The application of the Real Plan had made excellent strides to the Brazilian economy upon its introduction. Dornbusch (1997) stated that the plan had improved income distribution in the country and increased the income share of the poorest 60% Brazilians and covered 13 million people once the plan was introduced. Prior to the enactment of the Real Plan, per-capita GDP was low and income distribution was down considerably. At least 25% income was reported for the poorest 60% of the country in the 1960s and the income share continued to drop for these people by the 1990s to 16.3%. The richest 10 Brazilians in the country gained an increase in their income share in the country by up to 49.7%. The improved income distribution is brought in by the real wage gains introduced by the Real Plan and the reduction of inflation tax. Funds were also shifted consistently to ensure increase in wages, permitting those from under the poverty line to grow in income by up to 35%. Import penetration of Brazilian companies have also increased exponentially. As of 1995, income penetration has increased to 15.5% in 1995. Economic reform through the Real Plan also bolstered production and development in the country due to the increased equity valuation of industries which greatly benefited from the plan. The exchange rate was also at par with the dollar, permitting the stabilization of a fixed exchange rate for the country. The real interest rates also ensured that capital inflows remained consistent for the country and it even reached to $52 billion by December 1995 and $59 billion in 1996 in the same period. It is also noted that the Real Plan had also restored the growth and development of the banking sector and several sectors were also upgraded such as the agriculture sector .

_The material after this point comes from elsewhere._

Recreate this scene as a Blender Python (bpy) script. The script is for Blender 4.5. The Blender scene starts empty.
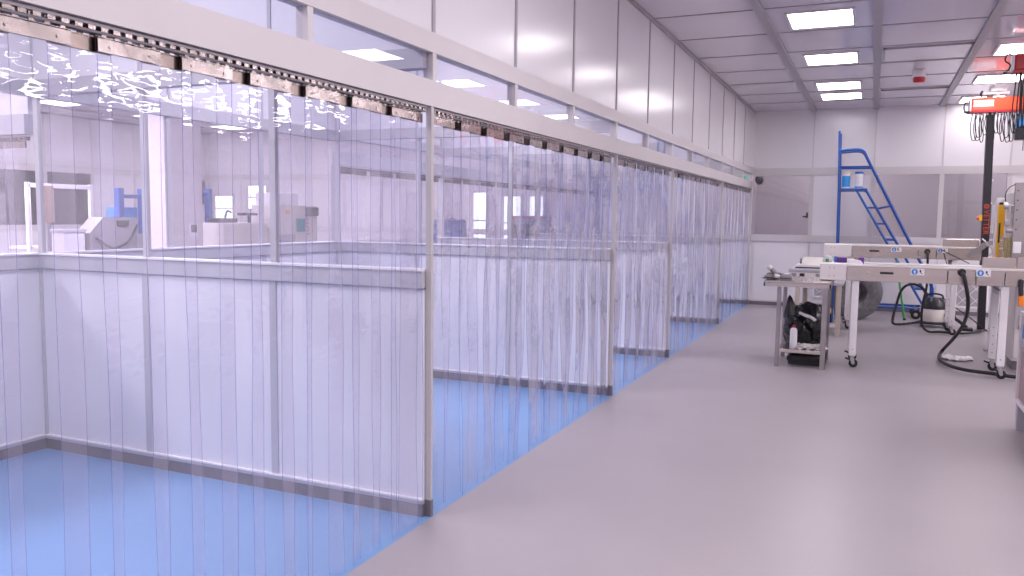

Developing countries have immense potential if they are given the chance to prove it to the rest of the world. Considering their capabilities, it is essential that these countries are indeed assisted in recognizing their potential. However, external assistance can only do so much because it is still the country’s own efforts that would make the country grow. In the cases of Brazil and Singapore, their respective governments have actively initiated change and identified how development could flourish. They have reorganized their respective government structures to accommodate the market and introduced instruments such as the Real Plan and the EDB to ensure that financial and economic policies are supported and enacted accordingly by both foreign and domestic investors or businesses. Other developing countries can use the Singaporean and Brazilian models to instigate reform because as seen in both examples, they have taken risks to establish economic reform and they have reaped the results immensely once the public saw its benefits.